Air-FAR: Fast and Adaptable Routing for Aerial Navigation in Large-scale Complex Unknown Environments
Botao He, Guofei Chen, Cornelia Fermuller, Yiannis Aloimonos, Ji Zhang
TL;DR
This work tackles real-time 3D navigation in large-scale unknown environments by introducing a hierarchical 3D visibility graph (V-graph) with a layered polygon map and heuristic visibility updates, achieving real-time construction with a complexity of $O\left(K\cdot n^2\log n\right)$. It couples this with an iterative divide-and-conquer path search that yields near-optimal trajectories within strict time limits, demonstrated across extensive simulations and real-world quadrotor experiments. The method outperforms traditional planners (A*, RRT*, BIT*, FAR) in construction speed and path quality, while maintaining robust performance under diverse sensor configurations and environments. Key contributions include the local-global two-layer graph update, the polyhedron-based obstacle representation, and the explorative-optimal planning framework, all released as open-source to accelerate future research and practical deployment.
Abstract
This paper presents a novel method for real-time 3D navigation in large-scale, complex environments using a hierarchical 3D visibility graph (V-graph). The proposed algorithm addresses the computational challenges of V-graph construction and shortest path search on the graph simultaneously.
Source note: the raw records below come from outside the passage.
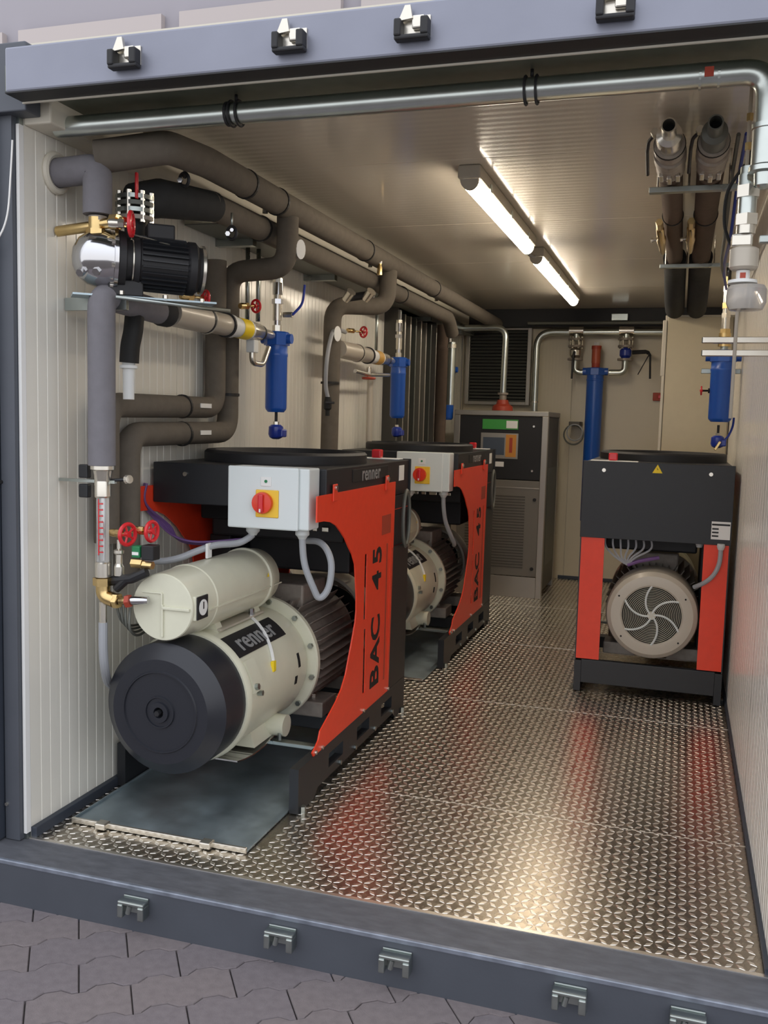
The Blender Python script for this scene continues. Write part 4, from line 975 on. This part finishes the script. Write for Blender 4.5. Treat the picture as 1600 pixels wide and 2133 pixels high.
# ================================================================ RIGHT SIDE
for x, dm, l in ((1.875, M_foamb, 'left of the two brown foam pipes hung under the ceiling at the right'), (2.012, M_foamb, 'right of the two brown foam pipes hung under the ceiling')):
    t = pipe('insulated_pipe', l, [(x, 1.14, 2.335), (x, 3.10, 2.335)], (.042 if x < 1.9 else .048), dm, .18, [((x, 1.9, 2.335), (0, 1, 0))])
    MB().tube([(0, 1.84, 0), (0, 2.22, 0), (0, 2.56, -.12), (0, 2.97, -.145)], .062, 20, .16, 8).build('thick_elbow', M_foamd, t)
    t2 = thing('hose_coupling', ('open ended hose coupling with lever on the %s pipe under the ceiling' % ('left brown' if x < 1.9 else 'right brown')), 'coupling', (x, .60, 2.335), 'hose couplings')
    MB().lathe((0, 0, 0), (0, 1, 0), [(.05, 0), (.05, .018), (0, .019), (0, .023), (.09, .023), (.095, .032), (.10, .040), (.13, .042), (.20, .040)], 24).build('open_stub', M_rad if x > 1.9 else M_bright, t2)
    MB().lathe((0, .049, 0), (0, -1, 0), [(0, .018), (0.0001, 0)], 16).build('bore', M_dark, t2)
    MB().lathe((0, .20, 0), (0, 1, 0), [(0, .04), (0, .049), (.06, .052), (.07, .046), (.10, .046), (.105, .054), (.18, .054), (.19, .048), (.24, .050), (.30, .050), (.33, .040), (.36, .036), (.54, .036)], 28).build('coupling_body', M_cast, t2)
    MB().ring((0, .21, 0), (0, 1, 0), .046, .006, 28, 6).build('rubber_ring', M_rubber, t2)
    for a in (-2.2, -1.6, -1.0): MB().box(.050*math.cos(a)-.008, .050*math.cos(a)+.008, .42, .50, .050*math.sin(a)-.010, .050*math.sin(a)+.004, .003).build('cam_lug', M_bright, t2)
    MB().tube([(-.045, .12, .01), (-.065, .16, -.0), (-.070, .20, -.02), (-.074, .40, -.045)], .006, 8, .01).build('lever', M_blackm, t2)
    MB().hexn((-.045, .10, .012), (-.045, .13, .012), .013).build('lever_nut', M_bright, t2)
    t3 = thing('brass_valve', 'brass valve beside the %s foam pipe at the right of the ceiling' % ('left brown' if x < 1.9 else 'right brown'), 'valve', (x-(.052 if x < 1.9 else .058), 1.78, 2.285), 'brass valves')
    MB().hexn((0, 0, 0), (0, .12, 0), .016).build('brass_nut', M_brass, t3)
    MB().lathe((0, .13, 0), (0, 1, 0), [(0, .010), (.02, .018), (.2, .018), (.24, .023), (.34, .020), (.40, .017), (.55, .015), (.62, .010), (.62, 0)], 16).build('valve_body', M_brass, t3)
    MB().cyl((-.035, .38, -.004), (.0, .38, -.002), .005, 8).build('stem', M_bright, t3)
    MB().lathe((-.035, .38, -.004), (-1, 0, -.1), [(0, .010), (.010, .011), (.012, 0)], 12).build('knob', M_bright, t3)
for y, z, l in ((1.20, 2.282, 'zinc hanger rail under the two brown ceiling pipes, nearer the opening'), (2.92, 2.282, 'zinc hanger rail under the two brown ceiling pipes, further back')):
    t = thing('hanger_rail', l, 'rail', (1.80, y, z), 'hanger rails')
    MB().box(0, .455, -.018, .018, -.012, .008, .002).build('rail', M_steel, t)
    for x in (.03, .14, .28): MB().cyl((x, 0, .008), (x, 0, .136), .004, 8).build('threaded_rod', M_bright, t)
# front zinc pipe under the header
t = pipe('zinc_pipe', 'long bright zinc pipe across the front under the header, bending down at the right wall', [(.03, .10, 2.300), (2.125, .10, 2.302), (2.128, .10, 2.17)], .031, M_pipe, .125)
MB().band((.60, 0, 0), (1, 0, 0), .032, .008, .003).build('clamp_band', M_blackm, t)
for x in (.612, .636, 1.485, 1.515):
    MB().ring((x, 0, 0), (1, 0, 0), .036, .0035, 24, 6).build('clamp_ring', M_blackm, t)
for x in (.624, 1.50): MB().tube([(x, 0, .034), (x, .0, .054)], .005, 6).build('clamp_rod', M_blackm, t)
for x in (1.93, 1.975): MB().band((x, 0, 0), (1, 0, 0), .0315, .006, .002).build('press_bead', M_pipe, t)
MB().box(1.94, 1.962, -.0335, -.0315, -.012, .012).build('red_mark', M_copper, t)
t = thing('press_fitting', 'large zinc tee at the right end of the front pipe, against the frame', 'fitting', (2.128, .10, 2.172))
MB().lathe((0, 0, 0), (0, 0, -1), [(0, .031), (.0, .038), (.012, .038), (.014, .035), (.10, .035), (.104, .039), (.116, .039), (.12, .026), (.15, .024)], 28).build('tee_body', M_pipe, t)
MB().tube([(.0, 0, -.06), (.125, 0, -.06)], .027, 18).build('side_branch', M_pipe, t)
t = thing('water_separator', 'vertical stack of zinc and silver fittings with clear bowl at the right wall', 'filter', (2.095, .16, 2.065))
MB().lathe((0, .0, .0), (0, 0, -1), [(-.02, .022), (0, .022), (.0, .026), (.03, .026), (.032, .022), (.06, .022)], 20).build('upper_socket', M_steel, t)
MB().tube([(.033, -.06, -.02), (.033, -.06, -.035), (.0, .0, .0), (0, 0, .02)], .018, 12, .01).build('link_pipe', M_pipe, t)
MB().box(.034, .163, -.012, .012, -.175, -.155, .003).build('wall_arm', M_steel, t)
MB().hexn((0, 0, -.028), (0, 0, -.058), .031).build('hex_nut', M_bright, t)
MB().cyl((0, 0, -.058), (0, 0, -.100), .023, 20).build('sleeve', M_pipe, t)
MB().hexn((0, 0, -.100), (0, 0, -.128), .030).build('hex_nut', M_bright, t)
MB().cyl((0, 0, -.128), (0, 0, -.150), .024, 20).build('sleeve', M_bright, t)
MB().box(-.034, .018, -.02, .02, -.185, -.150, .006).build('head_block', M_bright, t)
MB().lathe((0, 0, -.185), (0, 0, -1), [(0, .0), (0, .030), (.004, .036), (.050, .036), (.056, .030), (.058, 0)], 28).build('silver_cup', M_creamd, t)
MB().cyl((0, 0, -.243), (0, 0, -.270), .017, 20).build('printed_neck', M_white, t)
MB().box(-.008, .006, -.0178, -.0165, -.264, -.250).build('neck_print', M_copper, t)
MB().lathe((0, 0, -.268), (0, 0, -1), [(0, 0), (0, .036), (.008, .037), (.010, 0)], 28).build('white_disc', M_white, t)
MB().lathe((.012, 0, -.282), (0, 0, -1), [(0, 0), (0, .044), (.010, .050), (.045, .050), (.062, .042), (.066, 0)], 32).build('clear_bowl', M_bowl, t)
# vertical conduit and wires beside it
t = pipe('cable_conduit', 'thin cream conduit running down the right wall beside the clear bowl', [(2.100, .42, 2.418), (2.098, .42, 1.44)], .0055, M_creamd, cat='conduit', seg=10)
for z in (-.12, -.2, -.45): MB().hexn((0, 0, z), (0, 0, z-.02), .010).build('joint', M_brass, t)
w_ = [((2.09, .9, 2.38), (2.09, 1.3, 2.34), (2.095, 1.8, 2.26), (2.10, 2.3, 2.20), (2.13, 2.8, 2.2)), ((2.115, .9, 2.38), (2.115, 1.4, 2.33), (2.12, 1.9, 2.24), (2.12, 2.5, 2.2), (2.15, 2.9, 2.15)),
      ((2.14, .9, 2.38), (2.14, 1.2, 2.32), (2.14, 1.6, 2.22), (2.14, 2.2, 2.2), (2.16, 2.8, 2.12))]
cols = [(M_rad, 'dark'), (M_blued, 'blue'), (M_foamd, 'black')]
for p, (m, n_) in zip(w_, cols): tag(MB().spline(p, .007, 6).build('cable', m), n_+' cable draped along the ceiling at the right wall behind the fittings', 'cable')
tag(MB().spline([(2.095, .43, 2.16), (2.055, .47, 2.10), (2.05, .49, 2.02), (2.065, .47, 1.96), (2.085, .44, 1.93), (2.099, .425, 1.95)], .005, 8).build('cable', M_rubber), 'black cable loop hanging beside the cream conduit', 'cable')
# strut rails and right filter
for z, y, l in ((1.722, 1.20, 'upper white zinc strut rail reaching out from the right wall'), (1.672, 1.16, 'lower white zinc strut rail reaching out from the right wall')):
    t = thing('strut_rail', l, 'rail', (2.02, y, z), 'strut rails at the right wall')
    MB().box(0, .238, -.02, .02, 0, .022, .002).build('rail', M_bright, t)
    MB().box(-.003, .0, -.018, .018, .002, .020).build('end_cap', M_rad, t)
t = thing('strut_rail', 'short zinc rail crossing behind the right blue filter', 'rail', (2.05, 3.10, 1.715))
MB().box(0, .208, -.0, .035, 0, .026, .002).build('rail', M_steel, t)
blue_filter('bright blue line filter at the right wall above the right machine', 2.160, 3.0, 1.445, 1.835, .062, 2.28,
    [('nipple', .02, .02, M_steel, False), ('brass_nut', .018, .034, M_brass, False), ('brass_body', .055, .032, M_brass, False), ('brass_nut', .022, .030, M_brass, True), ('nipple', .06, .021, M_bright, False), ('hex_nut', .025, .026, M_bright, True), ('nipple', .025, .019, M_bright, False), ('hex_nut', .03, .026, M_brass, True), ('sleeve', .06, .019, M_bright, False), ('hex_nut', .03, .025, M_bright, True), ('nipple', .05, .017, M_brass, False)])
t = drain('blue condensate drain with tube under the right blue filter', 2.155, 2.98, 1.370)
MB().spline([(.03, 0, -.03), (.055, .02, .0), (.075, .05, .05), (.080, .06, .10)], .006, 8).build('blue_tube', M_blued, t)
MB().rbox((.0, -.045, -.055), (.014, .014, .055), .5, .003, 'Y').build('yellow_lever', M_brass, t)
handwheel('handwheel_valve', 'tiny red handwheel left of the right blue filter against the cream cabinet', (2.055, 3.0, 1.615), (-1, 0, 0), .022, .035, M_blackm)
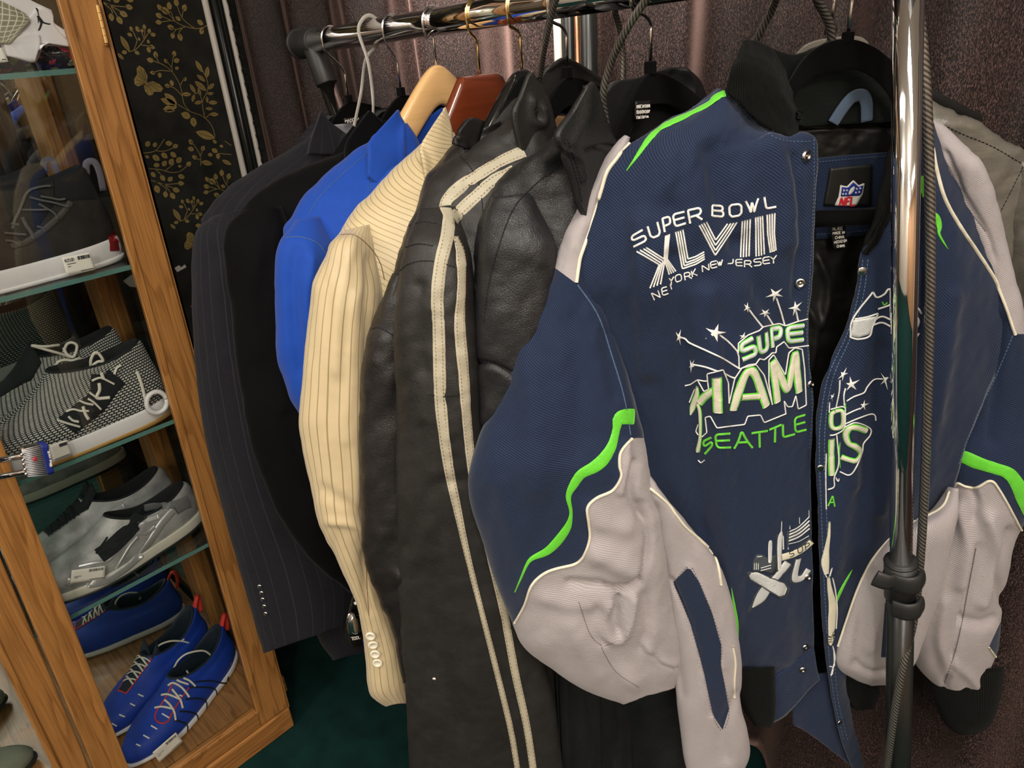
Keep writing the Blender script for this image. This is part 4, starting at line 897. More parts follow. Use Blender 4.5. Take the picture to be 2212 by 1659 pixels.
# ---------- 6 long striped leather coat
c, nk, _ = HS['g6']; sx = ('x', c[0])
g = coat('striped_leather_coat', nk, 'long black leather coat with two bone stripes running down its sleeve', 'coat')
back_sheet(g, c, nk, M['leather2'], .30, x0=-.07, x1=-.03, hw=.21)
b6 = loft('body', g, [(1095,262,1165,235),(1058,290,1195,290),(1002,330,1200,350),(957,352,1195,410),(932,388,1180,460),(912,440,1160,520),(893,482,1140,580),(877,540,1120,650),(880,620,1110,720),(890,760,1110,800),(900,900,1110,900),(910,1100,1130,1100),(920,1300,1180,1300),(930,1500,1200,1500),(940,1720,1220,1720)], sx, M['leather2'], t=.055, nz=LE, folds=[([(1060,300),(1010,350),(985,400)],14,.003)], seed=61)
s6 = loft('sleeve', g, [(905,455,985,450,.01,.03),(884,512,1015,530,-.01),(867,580,1028,600,-.025),(860,650,1034,680,-.03),(857,750,1040,770,-.03),(858,850,1052,865,-.03),(860,930,1064,950,-.03),(862,1050,1090,1070,-.03),(863,1150,1115,1170,-.03),(865,1250,1145,1270,-.03),(870,1350,1170,1360,-.03),(876,1450,1190,1460,-.03),(882,1560,1205,1560,-.03),(890,1680,1222,1680,-.03),(896,1760,1230,1760,-.03)], sx, M['leather2'], t=.052, nz=[(.0035, 90, 260, .1), (.001, 24, 40, .8)], folds=[([(880,1180),(930,1060),(1000,1040)],14,-.004),([(930,760),(935,820),(915,900)],14,.003),([(905,620),(900,720),(912,800)],18,-.004)], seed=62)
cl6 = patch('collar', g, [[(1144,163),(1151,156),(1160,168)],[(1128,204),(1155,210),(1182,198)],[(1112,240),(1160,252),(1197,250)],[(1116,282),(1165,290),(1206,292)],[(1130,328),(1168,335),(1212,318)]], sx, M['leather2'], dD=-.064, thick=.005, folds=[([(1148,215),(1152,260),(1162,272),(1175,262),(1172,232)],7,.006),([(1156,240),(1160,256)],5,-.006)])
patch('back_collar', g, [[(1160,182),(1188,141),(1218,124),(1256,141),(1312,178)],[(1180,225),(1200,190),(1224,170),(1254,190),(1300,225)],[(1185,262),(1205,245),(1228,240),(1254,250),(1290,262)]], sx, M['leather2'], dD=.03, thick=.006, folds=[([(1186,146),(1218,130),(1256,146),(1312,182)],5,.004)])
patch('neck_facing', g, [[(1188,246),(1215,244),(1238,258)],[(1192,290),(1215,292),(1240,300)]], sx, M['leather'], dD=.004)
patch('hanger_patch', g, [[(1192,252),(1215,250),(1232,258)],[(1196,286),(1215,290),(1222,292)]], sx, M['tan'], dD=-.004)
mb = MB()
SA = [(1131,327,1),(1085,347,1),(1030,380,1),(985,412,1),(962,440,1),(969,470,1.0),(966,510,1),(952,570,.95),(945,640,.95),(948,720,.95),(951,850,.95),(958,930,.9),(971,1020,.8),(988,1100,.7),(1010,1200,.55),(1040,1320,.5),(1073,1450,.55),(1104,1580,.6),(1122,1690,.6)]
SB = [(1112,368,1),(1065,392,1),(1035,418,1),(1002,448,1),(978,474,1)]
SC = [(984,512,.5),(995,550,.95),(997,620,.9),(993,700,.9),(1001,800,.9),(1008,900,.85),(1018,1000,.75),(1034,1090,.75),(1060,1200,.75),(1088,1320,.75),(1112,1450,.75),(1138,1570,.75),(1156,1690,.75)]
for P in (SA, SB, SC): band(mb.mark(), [b6, s6], P, .0136, .0010, step=4)
o_ = mb.build('bone_stripe', M['stripeleather'], g)
mb = MB()
for P in (SA, SB, SC):
    for s_ in (-1, 1):
        Q = resample(np.array(P, float), 6.0); T = norm(np.gradient(Q[:, :2], axis=0)); Qs = Q[:, :2] + np.stack([-T[:, 1], T[:, 0]], 1) * (s_ * 7.8 * Q[:, 2:3]); stitches(mb, [b6, s6], Qs, dash=4, gap=4, w=.0007, h=.0014)
mb.build('stripe_stitching', M['tan'], o_)
mb = MB()
for P in ([(882,488),(912,480),(950,484)], [(874,535),(905,527),(940,532)], [(864,585),(880,572),(910,564),(945,566),(985,578)], [(1112,243),(1114,280),(1124,315),(1140,347)], [(975,322),(1012,356),(1035,400),(1045,470)], [(860,795),(880,815),(910,830)], [(925,852),(960,856),(1010,850)]): stitches(mb.mark(), [b6, s6, cl6], P, dash=6, gap=2, w=.0012, h=.0006)
mb.build('seam', M['stitch_dark'], g)
h = cast(s6, 938, 1466)
if h: MB().lathe(h[0], h[1], [(0, .002), (.0006, .0025), (.0008, 0)], 7).build('lint_speck', M['paper'], g)

# ---------- 7 plain black leather jacket
c, nk, _ = HS['g7']; sx = ('x', c[0])
g = coat('leather_jacket', nk, 'plain black leather jacket between the striped leather coat and the navy varsity jacket')
back_sheet(g, c, nk, M['leather'], .25, x0=-.07, x1=-.03, hw=.21, side=.2)
b7 = loft('body', g, [(1190,300,1262,290,0.000),(1160,328,1345,330,0.000),(1114,363,1365,395,0.020),(1080,409,1365,460,0.030),(1055,473,1350,530,0.035),(1039,528,1330,600,0.040),(1034,612,1300,680,0.045),(1035,700,1280,760,0.050),(1060,800,1280,850,0.055),(1080,950,1290,950,0.060),(1100,1150,1330,1150,0.070),(1130,1350,1400,1350,0.080),(1170,1500,1450,1500,0.080),(1190,1640,1490,1640,0.080),(1200,1760,1500,1760,0.080)], sx, M['leather'], t=.048, nz=LE, seed=71, folds=[([(1200,330),(1130,440),(1090,560)],16,.004)])
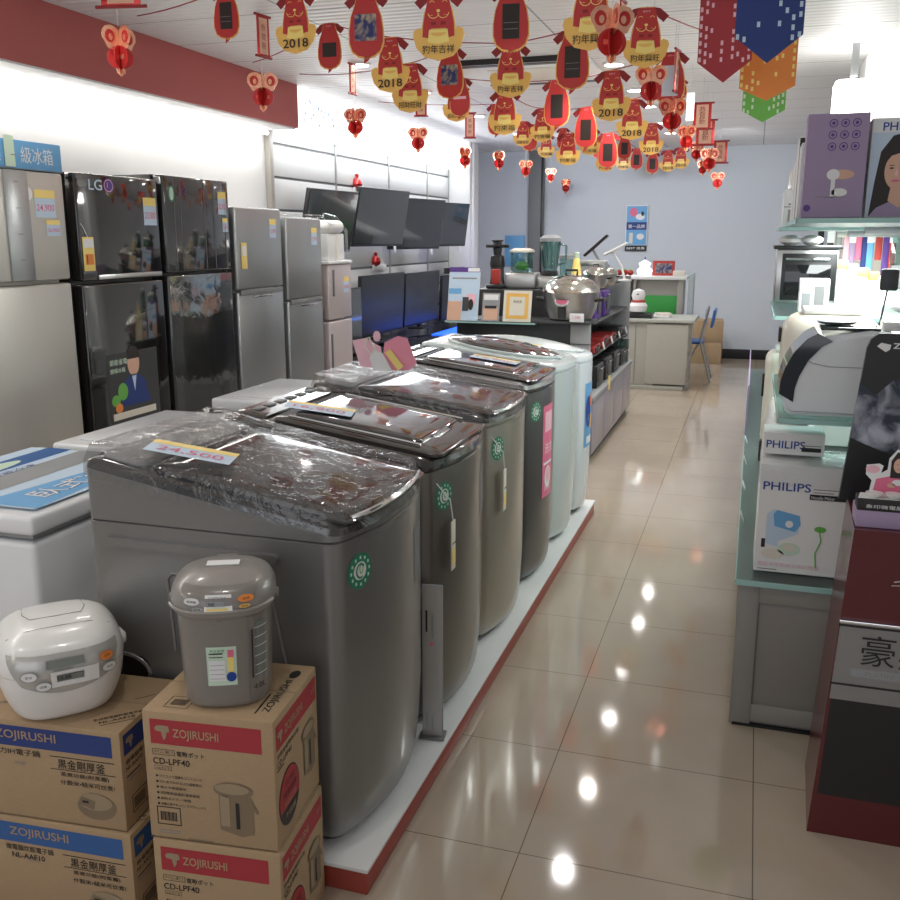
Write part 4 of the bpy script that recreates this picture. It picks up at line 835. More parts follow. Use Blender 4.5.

By introducing hierarchical 3D V-graph construction with heuristic visibility update, the 3D V-graph is constructed in O(K*n^2logn) time, which guarantees real-time performance. The proposed iterative divide-and-conquer path search method can achieve near-optimal path solutions within the constraints of real-time operations. The algorithm ensures efficient 3D V-graph construction and path search. Extensive simulated and real-world environments validated that our algorithm reduces the travel time by 42%, achieves up to 24.8% higher trajectory efficiency, and runs faster than most benchmarks by orders of magnitude in complex environments. The code and developed simulator have been open-sourced to facilitate future research.